Discussion in 'Diesel Tech and 24 volts Systems' started by simtoo, Apr 21, 2010.

  1. simtoo

    simtoo

    Messages:
    33
    Just popped a 1HZ with a 5 speed into a 91 FJ80. All is well except for excessive white/gray exhaust smoke at start up and into the first 30 miles of driving. Engine sat for 2 years, however I have run it for 3-4 hours and it still smokes. I adjusted valves, rebuilt injectors, new filter, new air cleaner and still smoke. My question is, could it be the old gas FJ80 in-tank fuel pump causing too much restriction? I pulled the fuse on the pump because I felt the fuel pressure would be too high for the diesel, however I did not remove it from the tank or fuel delivery system. Any thoughts out there?

    Thanks,

    Simtoo
  2. I would remove the old gas pump all together
    Does it run smoothly as soon as it starts?
    A number of things cause white and grey smoke


    Air in the fuel
    Injectors opening too early(I think this may apply here)
    Bad compression on one or more cyls.

    Whitish smoke can also be condensation from coolant leaking into the combustion chamber.
  3. simtoo

    simtoo

    Messages:
    33
    thanks

    Rosco,

    Thanks for the ideas. I tested cold compression when I first got the engine and #1 was 425# while the rest were 610#. I am hoping it was just a stuck ring. I have not tested it after a good long run. The coolant does not seem to be a factor. I did read the old gas pump is a vane type that may be offering too much resistance to fuel flow. It starts right up with Wilson switch, but smokes.

    I may bypass the tank to see if that solves the problem. Thanks again.

    Simtoo
  4. I think compression should be tested warm and 425 psi would still fire ok when warmed up
    If the gas pump is the problem ,it would be lacking a lot of power.
    Bypass is a good idea;)
  5. simtoo,

    Why not give it a number of heat/cool cycles and some extended operation at temp before addressing the smoke?

    Not to say there's no problem, but I have run across a few used motors that seemed to "limber up" after getting them on the road for a few weeks. The important thing is to make sure they get hot, even to the point of placing some cardboard in front of the radiator to make sure the motor gets well into it's operating range.

    Rick
  6. simtoo

    simtoo

    Messages:
    33
    compression update

    Ran the diesel hard up the highway today for a few hours. Dumped in a can of Seafoam before the trip. Good acceleration even uphill in 5th gear. Exhaust was clear at the half way point. Temp barely got past the cold mark. I may have to block the radiator to get the temperature up on this diesel because I am in a cold climate 7 degrees C/ 41 degrees F.

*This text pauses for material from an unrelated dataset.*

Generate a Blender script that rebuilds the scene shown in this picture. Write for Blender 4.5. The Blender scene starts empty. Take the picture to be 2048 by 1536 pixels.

    Hot compression numbers are: 1-420#, 2-575#, 3-550#, 4-545#, 5-560#, 6-545#. I quirted engine oil into Number 1 glow plug hole and compression came up from 420# to 480#. I did notice that #1 glow plug had wet fuel still on it, whereas the others were all dry with a little black carbon.

    I tried a portable fuel tank with no change in white smoke amount. After all the tests, it still has white/light gray smoke, but runs smoothly.

    I have one more idea. When I rebuilt the injectors, I twisted off the #1 cylinder leak off banjo (bad corrosion). Having no access to a new leak off manifold, I silver sodered the leak off pipe manifold back onto the #1 banjo fitting. What if my silver soder job constricted or blocked the #1 diesel leak off pipe? Could it force the excess leak off fuel back into the combustion chamber and from there out the exhaust pipe as white smoke?
  7. blis

    blis

    Messages:
    728
    Location:
    in cold north
    the 1# cylinder is bit on the low side on compression, so that might be your problem in this case... However, it might be enough to just drive it warm and then give it some real heavy load, for example slap a heavy trailer and tow it up a hill or just go for biggest gear and push it all the way up to 4 000rpm ... if that doesnt solve the compression problem then most likely you'll have to pop open the engine and see what it has eaten...
  8. simtoo

    simtoo

    Messages:
    33
    I am slowly narrowing down the white/gray smoke problem. I cracked the injector unions one at a time to check for consistent RPM drop and discovered the lower compression (450 psi) #1 cylinder had no effect on RPMs, so it is not firing when the engine is cold. I further discovered that when I disabled the #1 injector by cracking the union, the smoke problem disappeared immediately.

    After the engine warms up for 15 minutes or so, the #1 cylinder starts firing and again no smoke problem. I tried the injector union crack test on the warm engine and all cylinders behaved the same. So I am now focused on the #1 cylinder and trying Marvel Mystery Oil/ Seafoam/ hot and cold engine conditions in hopes of freeing a stuck ring or stuck valve?? Trying everything before I pop off the head and pan to check for a broken piston ring (Worse case scenerio).
  9. Having fuel flowing into the injection pump at more than just a few PSI can affect pump timing....

    Check your valves carefully after the engine has sat all night and cooled fully. The engine must be cool for about 10 to 12 hours before checking the valves.


    ~John
  10. mudgudgeon

    mudgudgeon

    Messages:
    227
    Location:
    Sydney, Australia
    incorrect injection timing can be a cause of white/gray smoke too. (see the sticky at the top of the diesel tech/24volt index page)

    It may be worth a look?
  11. crushers

    crushers post ho SILVER Star

    Messages:
    22,192
    Location:
    Tara Ontario
    no cardboard needed.
    operating temps will not be affected once up and running.
    NEVER trust the factory temp gauge.